The following code is an output from real customer relationship management (CRM) system, that I wrote in 2000s for a swimming pool in Poznan, Poland. The output is a result of a SELECT DISTINCT(address) result in SQL.

Note to english speaking users:

  • os. - stands for osiedle, which means blocks of flats

  • ul. - stands for ulica, which means street

Is this the same address?

>>> street = 'os. Jana III Sobieskiego'
>>> street = 'osiedle Jana III Sobieskiego'
>>> street = 'ul Jana III Sobieskiego'
>>> street = 'ul. Jana III Sobieskiego'
>>> street = 'Ul. Jana III Sobieskiego'
>>> street = 'UL. Jana III Sobieskiego'
>>> street = 'ulica Jana III Sobieskiego'
>>> street = 'Jana 3 Sobieskiego'
>>> street = 'Jana 3ego Sobieskiego'
>>> street = 'Jana III Sobieskiego'
>>> street = 'Jana IIi Sobieskiego'
>>> street = 'Jana Iii Sobieskiego'
>>> street = 'Jana lll Sobieskiego'  # three small letters 'L'
>>> street = '3ego Sobieskiego'
>>> street = 'Trzeciego Sobieskiego'

Yes, this is the same address. Despite having information about two different geographical entities (osiedle and ulica), this is the same address. Why? It is just a simple mistake from people who entered data.

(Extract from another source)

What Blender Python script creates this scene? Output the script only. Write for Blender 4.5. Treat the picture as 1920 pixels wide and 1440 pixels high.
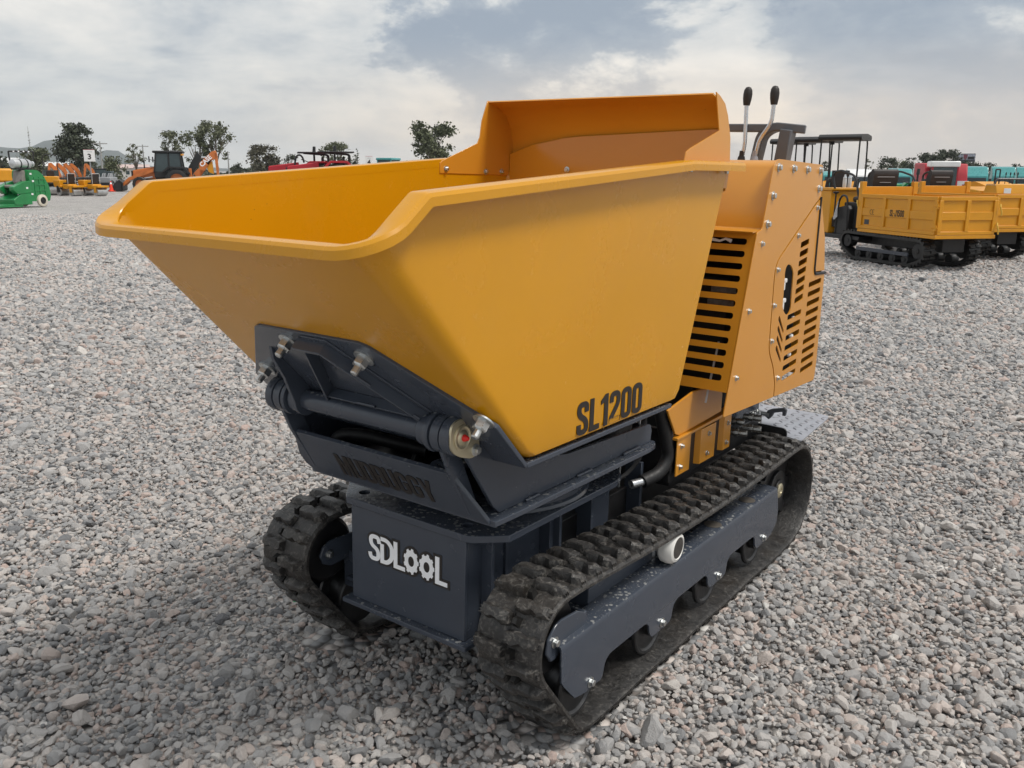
import bpy, bmesh, math, random
import numpy as np
from mathutils import Vector, Matrix, Euler
from mathutils.geometry import tessellate_polygon
random.seed(7); RNG = np.random.default_rng(11)
PI = math.pi
scene = bpy.context.scene
for o in list(bpy.data.objects): bpy.data.objects.remove(o)
COL = scene.collection

# ------------------------------------------------------------------ camera
CAM_POS = Vector((1.5214, -1.5979, 1.4351)); CAM_YAW = 0.6291; CAM_PITCH = 0.2367; CAM_ROLL = 0.0065
cd = bpy.data.cameras.new('camera'); cam = bpy.data.objects.new('camera', cd); COL.objects.link(cam)
cd.sensor_width = 36.0; cd.lens = 36.0 * 1641.6 / 1920.0; cd.clip_start = 0.05; cd.clip_end = 40000
_F = Vector((-math.sin(CAM_YAW) * math.cos(CAM_PITCH), math.cos(CAM_YAW) * math.cos(CAM_PITCH), -math.sin(CAM_PITCH)))
_R = Vector((math.cos(CAM_YAW), math.sin(CAM_YAW), 0)); _U = _R.cross(_F)
_R2 = _R * math.cos(CAM_ROLL) + _U * math.sin(CAM_ROLL); _U2 = -_R * math.sin(CAM_ROLL) + _U * math.cos(CAM_ROLL)
m = Matrix.Identity(4)
for i in range(3): m[i][0] = _R2[i]; m[i][1] = _U2[i]; m[i][2] = -_F[i]; m[i][3] = CAM_POS[i]
cam.matrix_world = m
scene.camera = cam

# ------------------------------------------------------------------ light
SUN_EL = math.radians(60); SUN_AZ = math.radians(18)          # azimuth measured from +X towards +Y
S_DIR = Vector((math.cos(SUN_EL) * math.cos(SUN_AZ), math.cos(SUN_EL) * math.sin(SUN_AZ), math.sin(SUN_EL)))
sd = bpy.data.lights.new('sun', 'SUN'); sun = bpy.data.objects.new('sun', sd); COL.objects.link(sun)
sd.energy = 1.5; sd.angle = math.radians(15); sd.color = (1.0, 0.955, 0.89)
sun.rotation_euler = S_DIR.to_track_quat('Z', 'Y').to_euler()
scene.view_settings.view_transform = 'Standard'; scene.view_settings.look = 'None'
scene.view_settings.exposure = 0.84; scene.view_settings.gamma = 1.0; scene.view_settings.use_curve_mapping = False

W = bpy.data.worlds.new('World'); scene.world = W; W.use_nodes = True

class NT:
    """small node-tree writer"""
    def __init__(s, tree): s.t = tree; s.n = tree.nodes; s.l = tree.links
    def add(s, typ, ins=None, **kw):
        nd = s.n.new(typ)
        for k, v in kw.items(): setattr(nd, k, v)
        for k, v in (ins or {}).items(): s.set(nd.inputs[k], v)
        return nd
    def set(s, sock, v):
        if isinstance(v, bpy.types.NodeSocket): s.l.new(v, sock)
        elif isinstance(v, bpy.types.Node): s.l.new(v.outputs[0], sock)
        else: sock.default_value = v
    def math(s, op, a, b=0.0, c=None, clamp=False):
        nd = s.n.new('ShaderNodeMath'); nd.operation = op; nd.use_clamp = clamp
        s.set(nd.inputs[0], a); s.set(nd.inputs[1], b)
        if c is not None: s.set(nd.inputs[2], c)
        return nd.outputs[0]
    def mix(s, f, a, b, blend='MIX'):
        nd = s.n.new('ShaderNodeMix'); nd.data_type = 'RGBA'; nd.blend_type = blend
        s.set(nd.inputs[0], f); s.set(nd.inputs[6], a); s.set(nd.inputs[7], b)
        return nd.outputs[2]
    def ramp(s, f, stops, interp='LINEAR'):
        nd = s.n.new('ShaderNodeValToRGB'); nd.color_ramp.interpolation = interp
        el = nd.color_ramp.elements
        while len(el) < len(stops): el.new(0.5)
        for e, (p, c) in zip(el, stops): e.position = p; e.color = c if len(c) == 4 else (*c, 1)
        s.set(nd.inputs[0], f); return nd.outputs[0]
    def noise(s, vec, scale, detail=4, rough=0.55, dist=0.0, out=0):
        nd = s.add('ShaderNodeTexNoise', {'Scale': scale, 'Detail': detail, 'Roughness': rough, 'Distortion': dist})
        if vec is not None: s.set(nd.inputs['Vector'], vec)
        return nd.outputs[out]
    def mapr(s, v, a, b, c=0.0, d=1.0, smooth=True):
        nd = s.add('ShaderNodeMapRange', {'Value': v, 'From Min': a, 'From Max': b, 'To Min': c, 'To Max': d})
        nd.interpolation_type = 'SMOOTHSTEP' if smooth else 'LINEAR'
        return nd.outputs[0]
def g(v): return (v, v, v, 1)
def C3(r, gg, b): return (r, gg, b, 1)

def build_world():
    k = NT(W.node_tree); k.n.clear()
    out = k.add('ShaderNodeOutputWorld'); bg = k.add('ShaderNodeBackground'); k.l.new(bg.outputs[0], out.inputs[0])
    tc = k.add('ShaderNodeTexCoord'); d = tc.outputs['Generated']
    sep = k.add('ShaderNodeSeparateXYZ', {0: d}); z = sep.outputs[2]
    zz = k.math('ADD', k.math('MAXIMUM', z, 0.0), 0.16)
    px = k.math('DIVIDE', sep.outputs[0], zz); py = k.math('DIVIDE', sep.outputs[1], zz)
    p = k.add('ShaderNodeCombineXYZ', {0: px, 1: py, 2: 3.7}).outputs[0]
    sky = k.add('ShaderNodeTexSky', sky_type='NISHITA', sun_disc=False, sun_elevation=SUN_EL, sun_rotation=PI / 2 - SUN_AZ, air_density=1.3, dust_density=2.5)
    skyc = k.mix(1.0, sky.outputs[0], g(0.075), 'MULTIPLY')
    wv = k.add('ShaderNodeTexNoise', {'Vector': p, 'Scale': 0.9, 'Detail': 3.0, 'Roughness': 0.5}).outputs['Color']
    pw = k.add('ShaderNodeVectorMath', {0: p, 1: k.add('ShaderNodeVectorMath', {0: wv, 3: 0.9}, operation='SCALE').outputs[0]}, operation='ADD').outputs[0]
    n1 = k.noise(pw, 0.55, 6, 0.55); n2 = k.noise(pw, 1.5, 7, 0.62); n3 = k.noise(d, 5.0, 6, 0.6, 0.3); n4 = k.noise(pw, 4.5, 6, 0.62)
    ds = k.add('ShaderNodeVectorMath', {0: d, 1: (1.0, 1.0, 1.9)}, operation='MULTIPLY').outputs[0]
    n5 = k.noise(ds, 6.5, 9, 0.6, 0.15)
    thick = k.math('ADD', k.math('ADD', k.math('MULTIPLY', n1, 0.26), k.math('MULTIPLY', n2, 0.26)), k.math('ADD', k.math('MULTIPLY', n4, 0.10), k.math('MULTIPLY', n5, 0.38)))
    # heavy slate-blue cloud banks in the east and the brighter break beside them
    def bank(dx, dy, dz, c0, c1):
        v = Vector((dx, dy, dz)).normalized()
        dp = k.add('ShaderNodeVectorMath', {0: d, 1: tuple(v)}, operation='DOT_PRODUCT').outputs['Value']
        return k.mapr(k.math('ADD', dp, k.math('MULTIPLY', k.math('SUBTRACT', n5, 0.5), 0.11)), c0, c1)
    b1 = bank(*BANK1); b2 = bank(*BANK2); b3 = bank(*BANK3)
    th = k.math('ADD', thick, k.math('MULTIPLY', b1, 0.18)); th = k.math('ADD', th, k.math('MULTIPLY', b2, 0.155))
    th = k.math('ADD', th, k.math('MULTIPLY', b3, -0.07))
    cl = k.ramp(th, [(0.385, C3(0.88, 0.85, 0.80)), (0.445, C3(0.74, 0.735, 0.715)), (0.50, C3(0.61, 0.63, 0.64)), (0.57, C3(0.42, 0.465, 0.52)), (0.68, C3(0.31, 0.365, 0.44))])
    # towards the horizon the deck thins to pale cream / grey
    hz = k.mapr(z, 0.01, 0.15, 1.0, 0.0)
    warm = k.mapr(k.add('ShaderNodeVectorMath', {0: d, 1: WARM_DIR}, operation='DOT_PRODUCT').outputs['Value'], 0.55, 0.97)
    hc = k.mix(warm, C3(0.73, 0.74, 0.715), C3(1.08, 0.89, 0.69))
    hzf = k.math('MULTIPLY', hz, k.mapr(n5, 0.35, 0.65, 0.95, 0.5))
    cl = k.mix(hzf, cl, hc)
    col = k.mix(0.93, skyc, cl)
    up = k.mapr(z, 0.25, 0.95, 1.0, 1.12)          # the overcast is brighter overhead
    col = k.mix(1.0, col, k.add('ShaderNodeCombineColor', {0: up, 1: up, 2: up}).outputs[0], 'MULTIPLY')
    k.set(bg.inputs[0], col); bg.inputs[1].default_value = 0.64
def az_dir(deg, el):                                # direction by bearing from the camera heading and elevation
    a = CAM_YAW - math.radians(deg); e = math.radians(el)
    return (-math.sin(a) * math.cos(e), math.cos(a) * math.cos(e), math.sin(e))
BANK1 = (*az_dir(3.0, 9.5), 0.980, 0.9965); BANK2 = (*az_dir(25, 10.5), 0.968, 0.995); BANK3 = (*az_dir(14.5, 5.5), 0.990, 0.9995)
WARM_DIR = az_dir(30, 3)
build_world()

# ------------------------------------------------------------------ materials
MATS = {}
def mat(name, col, rough=0.5, metal=0.0, var=0.06, vscale=3.0, bump=0.0, bscale=120.0, coat=0.0, spec=0.5, emit=None):
    if name in MATS: return MATS[name]
    mt = bpy.data.materials.new(name); mt.use_nodes = True; k = NT(mt.node_tree); k.n.clear()
    out = k.add('ShaderNodeOutputMaterial'); b = k.add('ShaderNodeBsdfPrincipled'); k.l.new(b.outputs[0], out.inputs[0])
    tc = k.add('ShaderNodeTexCoord').outputs['Object']
    c = (*col, 1)
    if var:
        n = k.noise(tc, vscale, 5, 0.6)
        c = k.mix(k.mapr(n, 0.3, 0.7), tuple(x * (1 - var) for x in col) + (1,), tuple(min(1, x * (1 + var)) for x in col) + (1,))
        k.set(b.inputs['Roughness'], k.mapr(k.noise(tc, vscale * 4, 3), 0.3, 0.7, max(0.02, rough - 0.05), min(1, rough + 0.07)))
    else: b.inputs['Roughness'].default_value = rough
    k.set(b.inputs['Base Color'], c); b.inputs['Metallic'].default_value = metal
    b.inputs['Specular IOR Level'].default_value = spec
    b.inputs['Coat Weight'].default_value = coat; b.inputs['Coat Roughness'].default_value = 0.08
    if bump:
        bn = k.add('ShaderNodeBump', {'Strength': bump, 'Distance': 0.002, 'Height': k.noise(tc, bscale, 3)})
        k.l.new(bn.outputs[0], b.inputs['Normal'])
    MATS[name] = mt; return mt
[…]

SELECT DISTINCT(address) won't show you the number of occurrences for each result. What seems to be a high error rate at the first glance, in further analysis happens to be a superbly few mistakes. How come? Number of results for os. Jana III Sobieskiego was around 50 thousands. The other results was one or two at most. So, few mistakes from 50k results. That's really good result.

Why we had those errors? Browser autocomplete. User error while imputing data. And simple shortcuts during conversation: Where do you live?, at Sobieskiego. There is only one place in Poznan, Poland with that name, so it was precise during the conversation. But, receiving party put that incorrectly to the database assuming that it was ulica which is far more common then osiedle addresses.